Dissolution of the limestone or dolomite is most intensive where the water first contacts the rock surface. Aggressive dissolution also occurs where flow is focussed in pre-existing openings in the rock, such as along joints, fractures, and bedding planes, and in the zone of water-table fluctuation where ground water is in contact with the atmosphere.
Rainfall and surface water percolate through joints in the limestone. Dissolved carbonate rock is carried away from the surface and a small depression gradually forms.

On exposed carbonate surfaces, a depression may focus surface drainage, accelerating the dissolution process.
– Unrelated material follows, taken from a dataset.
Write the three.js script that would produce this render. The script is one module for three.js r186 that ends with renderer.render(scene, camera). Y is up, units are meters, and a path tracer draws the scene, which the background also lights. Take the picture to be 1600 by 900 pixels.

Debris carried into the developing sinkhole may plug the outflow, ponding water and creating wetlands.

Gently rolling hills and shallow depressions caused by solution sinkholes are common topographic features throughout much of Florida.



Cover-subsidence sinkholes tend to develop gradually where the covering sedi-ments are permeable and contain sand.

Granular sediments spall into secondary openings in the underlying carbonate rocks.

A column of overlying sediments settles into the vacated spaces (a process termed "piping").
The slow downward erosion eventually forms small surface depressions 1 inch to several feet in depth and diameter.
Dissolution and infilling continue, forming a noticable depression in the land surface.
In areas where cover material is thicker or sediments contain more clay, cover-subsidence sinkholes are relatively uncommon, are smaller, and may go undetected for long periods.


Cover-collapse sinkholes may develop abruptly (over a period of hours) and cause catastrophic damages. They occur where the covering sediments contain a significant amount of clay.

Sediments spall into a cavity.

As spalling continues, the cohesive covering sediments form a structural arch.
The cavity migrates upward by progressive roof collapse.
The cavity eventually breaches the ground surface, creating sudden and dramatic sinkholes.
Over time, surface drainage, erosion, and deposition of sediment transform the steep-walled sinkhole into a shallower bowl-shaped depression.




Many of the numerous lakes and ponds that dot the Florida landscape, such as these in central Polk County, are actually subsidence depressions that are filled with water.